• _Exercise aim_
Copy out every line exactly, passing over the pictures.

• _Dataset excerpt_
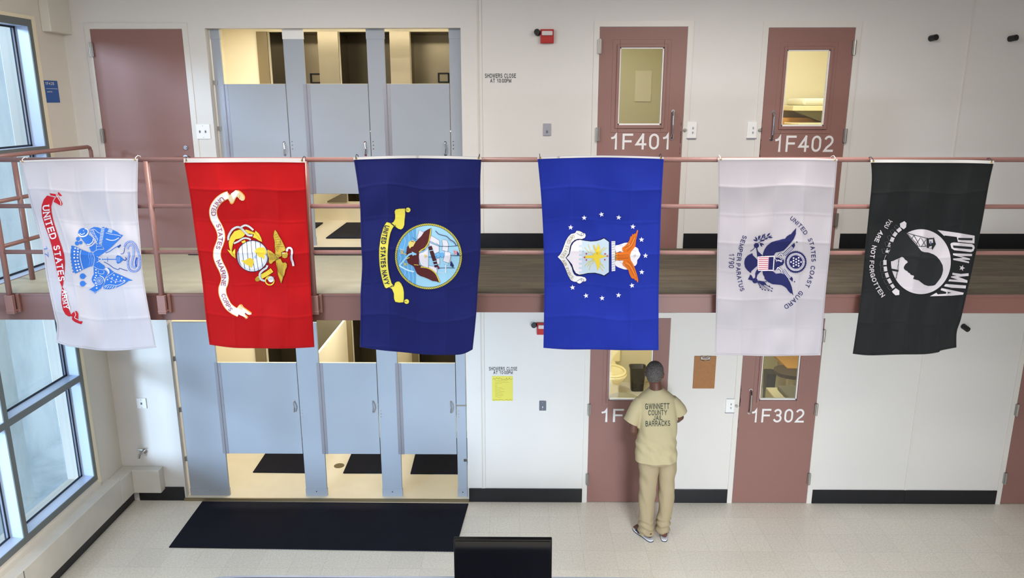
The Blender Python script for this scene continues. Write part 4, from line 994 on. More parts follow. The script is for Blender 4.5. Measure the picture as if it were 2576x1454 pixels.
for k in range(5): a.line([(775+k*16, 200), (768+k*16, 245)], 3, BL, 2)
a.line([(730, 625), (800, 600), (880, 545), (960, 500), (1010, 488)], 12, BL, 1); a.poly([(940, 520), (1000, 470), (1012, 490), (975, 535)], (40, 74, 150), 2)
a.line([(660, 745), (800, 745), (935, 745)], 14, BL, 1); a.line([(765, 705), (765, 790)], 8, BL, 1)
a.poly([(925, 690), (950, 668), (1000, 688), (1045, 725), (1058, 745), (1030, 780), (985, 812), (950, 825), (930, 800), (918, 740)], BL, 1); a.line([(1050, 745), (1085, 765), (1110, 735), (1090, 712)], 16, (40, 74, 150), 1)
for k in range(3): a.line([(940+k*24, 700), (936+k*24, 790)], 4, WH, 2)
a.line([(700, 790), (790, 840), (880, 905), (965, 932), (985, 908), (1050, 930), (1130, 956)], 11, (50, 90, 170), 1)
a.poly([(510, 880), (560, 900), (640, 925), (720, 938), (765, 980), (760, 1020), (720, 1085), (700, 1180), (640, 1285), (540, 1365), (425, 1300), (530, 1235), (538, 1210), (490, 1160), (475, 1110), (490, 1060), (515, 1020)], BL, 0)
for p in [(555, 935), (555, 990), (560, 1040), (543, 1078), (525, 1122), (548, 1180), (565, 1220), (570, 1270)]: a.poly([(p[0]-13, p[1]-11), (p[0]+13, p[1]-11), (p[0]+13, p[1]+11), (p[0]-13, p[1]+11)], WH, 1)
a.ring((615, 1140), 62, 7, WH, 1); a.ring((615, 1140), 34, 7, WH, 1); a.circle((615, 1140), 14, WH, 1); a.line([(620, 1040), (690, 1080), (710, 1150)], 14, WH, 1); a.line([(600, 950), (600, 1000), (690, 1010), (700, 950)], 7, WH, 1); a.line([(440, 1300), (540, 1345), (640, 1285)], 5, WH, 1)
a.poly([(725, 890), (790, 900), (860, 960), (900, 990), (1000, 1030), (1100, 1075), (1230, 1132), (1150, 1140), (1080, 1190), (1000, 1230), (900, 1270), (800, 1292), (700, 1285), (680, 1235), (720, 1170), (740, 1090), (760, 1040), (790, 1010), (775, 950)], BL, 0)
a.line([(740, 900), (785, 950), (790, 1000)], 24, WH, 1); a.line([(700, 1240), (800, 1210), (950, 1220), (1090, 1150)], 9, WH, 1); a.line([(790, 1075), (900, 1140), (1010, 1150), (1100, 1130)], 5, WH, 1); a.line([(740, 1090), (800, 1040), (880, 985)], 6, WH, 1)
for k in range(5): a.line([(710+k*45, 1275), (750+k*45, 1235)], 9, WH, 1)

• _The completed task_
The Blender Python script for this scene continues. Write part 4, from line 994 on. More parts follow. The script is for Blender 4.5. Measure the picture as if it were 2576x1454 pixels.
for k in range(5): a.line([(775+k*16, 200), (768+k*16, 245)], 3, BL, 2)
a.line([(730, 625), (800, 600), (880, 545), (960, 500), (1010, 488)], 12, BL, 1); a.poly([(940, 520), (1000, 470), (1012, 490), (975, 535)], (40, 74, 150), 2)
a.line([(660, 745), (800, 745), (935, 745)], 14, BL, 1); a.line([(765, 705), (765, 790)], 8, BL, 1)
a.poly([(925, 690), (950, 668), (1000, 688), (1045, 725), (1058, 745), (1030, 780), (985, 812), (950, 825), (930, 800), (918, 740)], BL, 1); a.line([(1050, 745), (1085, 765), (1110, 735), (1090, 712)], 16, (40, 74, 150), 1)
for k in range(3): a.line([(940+k*24, 700), (936+k*24, 790)], 4, WH, 2)
a.line([(700, 790), (790, 840), (880, 905), (965, 932), (985, 908), (1050, 930), (1130, 956)], 11, (50, 90, 170), 1)
a.poly([(510, 880), (560, 900), (640, 925), (720, 938), (765, 980), (760, 1020), (720, 1085), (700, 1180), (640, 1285), (540, 1365), (425, 1300), (530, 1235), (538, 1210), (490, 1160), (475, 1110), (490, 1060), (515, 1020)], BL, 0)
for p in [(555, 935), (555, 990), (560, 1040), (543, 1078), (525, 1122), (548, 1180), (565, 1220), (570, 1270)]: a.poly([(p[0]-13, p[1]-11), (p[0]+13, p[1]-11), (p[0]+13, p[1]+11), (p[0]-13, p[1]+11)], WH, 1)
a.ring((615, 1140), 62, 7, WH, 1); a.ring((615, 1140), 34, 7, WH, 1); a.circle((615, 1140), 14, WH, 1); a.line([(620, 1040), (690, 1080), (710, 1150)], 14, WH, 1); a.line([(600, 950), (600, 1000), (690, 1010), (700, 950)], 7, WH, 1); a.line([(440, 1300), (540, 1345), (640, 1285)], 5, WH, 1)
a.poly([(725, 890), (790, 900), (860, 960), (900, 990), (1000, 1030), (1100, 1075), (1230, 1132), (1150, 1140), (1080, 1190), (1000, 1230), (900, 1270), (800, 1292), (700, 1285), (680, 1235), (720, 1170), (740, 1090), (760, 1040), (790, 1010), (775, 950)], BL, 0)
a.line([(740, 900), (785, 950), (790, 1000)], 24, WH, 1); a.line([(700, 1240), (800, 1210), (950, 1220), (1090, 1150)], 9, WH, 1); a.line([(790, 1075), (900, 1140), (1010, 1150), (1100, 1130)], 5, WH, 1); a.line([(740, 1090), (800, 1040), (880, 985)], 6, WH, 1)
for k in range(5): a.line([(710+k*45, 1275), (750+k*45, 1235)], 9, WH, 1)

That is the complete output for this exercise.